They are print icons too

One was the subject of the best selling poster of all times, the other the creator of the best selling album of all times. With the deaths yesterday of media mogul Michael Jackson (1958-2009) and poster icon Farah Fawcett (1947-2009) come vivid reminders of the days before the Internet, when mass production of printed media connected the world in so many ways.

Jackson's album Thriller, which celebrated it 25th anniversary last year, sold a total of 109 million copies, as many as 1 million copies a week during its initial bubrst of sales. Originally recorded in 1982 and issued by Epic Records, it was reissued in special deluxe versions both in 2001 and again in 2008. Even that last 25th anniversary version was produced in both vinyl LP with large format packaging with liner notes and the deluxe CD version was housed in a hardbound book-style package with a 48-page color booklet of rare photos and lyrics.
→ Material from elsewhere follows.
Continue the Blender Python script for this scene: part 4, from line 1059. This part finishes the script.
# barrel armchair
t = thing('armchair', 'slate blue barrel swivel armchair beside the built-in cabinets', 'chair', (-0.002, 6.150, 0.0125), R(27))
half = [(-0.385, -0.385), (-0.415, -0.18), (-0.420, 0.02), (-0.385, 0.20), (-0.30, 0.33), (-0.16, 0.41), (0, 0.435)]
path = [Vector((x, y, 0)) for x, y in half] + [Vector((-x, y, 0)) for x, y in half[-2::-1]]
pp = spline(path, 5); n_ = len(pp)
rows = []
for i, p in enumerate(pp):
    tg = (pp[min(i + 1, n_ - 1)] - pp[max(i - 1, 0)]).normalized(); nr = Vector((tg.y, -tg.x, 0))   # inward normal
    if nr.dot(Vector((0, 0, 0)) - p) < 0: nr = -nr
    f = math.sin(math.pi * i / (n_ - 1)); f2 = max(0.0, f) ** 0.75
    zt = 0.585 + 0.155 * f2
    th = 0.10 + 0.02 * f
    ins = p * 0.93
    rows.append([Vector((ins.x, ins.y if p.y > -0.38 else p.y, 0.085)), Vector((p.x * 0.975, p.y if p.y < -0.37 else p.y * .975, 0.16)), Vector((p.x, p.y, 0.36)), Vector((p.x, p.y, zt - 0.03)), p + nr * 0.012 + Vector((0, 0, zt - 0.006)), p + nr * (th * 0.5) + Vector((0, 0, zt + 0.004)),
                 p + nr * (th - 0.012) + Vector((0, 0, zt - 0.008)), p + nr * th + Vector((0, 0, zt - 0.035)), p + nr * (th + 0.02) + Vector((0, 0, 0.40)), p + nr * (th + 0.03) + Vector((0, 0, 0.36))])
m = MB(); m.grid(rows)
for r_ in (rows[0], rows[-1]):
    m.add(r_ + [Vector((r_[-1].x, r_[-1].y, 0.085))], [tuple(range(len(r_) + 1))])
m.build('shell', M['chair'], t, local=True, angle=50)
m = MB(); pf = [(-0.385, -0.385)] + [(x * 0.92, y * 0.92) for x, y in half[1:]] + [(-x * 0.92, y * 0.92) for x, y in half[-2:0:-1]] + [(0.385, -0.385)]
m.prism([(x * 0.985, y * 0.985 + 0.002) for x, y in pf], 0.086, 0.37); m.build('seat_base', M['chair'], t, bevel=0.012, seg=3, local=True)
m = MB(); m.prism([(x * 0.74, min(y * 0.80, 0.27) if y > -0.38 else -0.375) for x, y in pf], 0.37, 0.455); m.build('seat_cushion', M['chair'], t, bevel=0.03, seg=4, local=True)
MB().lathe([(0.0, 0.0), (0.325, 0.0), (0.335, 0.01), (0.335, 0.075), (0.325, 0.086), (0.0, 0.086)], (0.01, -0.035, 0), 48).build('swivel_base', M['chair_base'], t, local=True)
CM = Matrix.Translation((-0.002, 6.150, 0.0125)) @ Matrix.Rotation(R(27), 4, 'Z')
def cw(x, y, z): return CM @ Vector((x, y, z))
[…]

Farah Fawcett's impact on print was less comprehensive, but she updated the concept of pin-up girl to the 1970's. Her most memorable visual moment began as a photo for another lost element of printing's heyday, a 1976 Life magazine photo. It was turned into a poster and eventually sold 12 million copies, the best-selling pin-up poster of all time. Pro Arts Inc., Medina, OH poster printing and publishing company, created the memorable swimsuit poster. Pro Arts Inc., once owned by brothers Ted and Mike Trikilis, filed for Chapter 11 bankruptcy protection in 1981 and was liquidated in 1984.